É por isso que centenas de subscritores, impulsionados pela associação Jews Demand Action (Judeus Exigem Ação), exortam a que as decisões do Tribunal Internacional de Justiça (TIJ), entre as quais os mandados de captura do primeiro-ministro israelita, Benjamin Netanyahu, e de outros membros do seu Governo, sejam cumpridas e que se recorra a "sanções específicas para órgãos governamentais e pessoas responsáveis por violar o direito internacional e se suspenda relações com entidades comerciais envolvidas em tais violações".
Instam ainda a que a ajuda humanitária chegue a todos os palestinianos na Faixa de Gaza e rejeitam "as falsas acusações de antissemitismo que exploram a história coletiva dos judeus para prejudicar a reputação daqueles com quem lutamos pela paz e pela justiça".
O negociador Daniel Levy observou, citado no comunicado: "Devemos pôr fim a esta vergonha e exigir um futuro melhor para os judeus e os palestinianos. Apelamos aos líderes mundiais para que rejeitem a cumplicidade com o `statu quo` da ocupação, do `apartheid` e do círculo vicioso de genocídio por Israel dos palestinianos, e para que garantam o respeito pelo direito internacional e o fim da impunidade".

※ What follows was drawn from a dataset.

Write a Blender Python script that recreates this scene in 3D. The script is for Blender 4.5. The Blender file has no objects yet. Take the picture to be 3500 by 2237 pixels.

Está em vigor desde 10 de outubro um acordo de cessar fogo entre Israel e o movimento islamita palestiniano Hamas na Faixa de Gaza, a primeira fase de um plano de paz proposto pelo Presidente norte-americano, Donald Trump, após negociações indiretas mediadas pelo Egito, Qatar, Estados Unidos e Turquia.
Esta fase da trégua envolveu a retirada parcial do Exército israelita para a denominada "linha amarela" demarcada pelos Estados Unidos, linha divisória entre Israel e a Faixa de Gaza, a libertação de 20 reféns em posse do Hamas e de 1.968 prisioneiros palestinianos.
O cessar-fogo visa pôr fim a dois anos de guerra em Gaza, desencadeada pelo ataque de 07 de outubro de 2023 do Hamas a Israel, no qual cerca de 1.200 pessoas foram mortas e 251 sequestradas.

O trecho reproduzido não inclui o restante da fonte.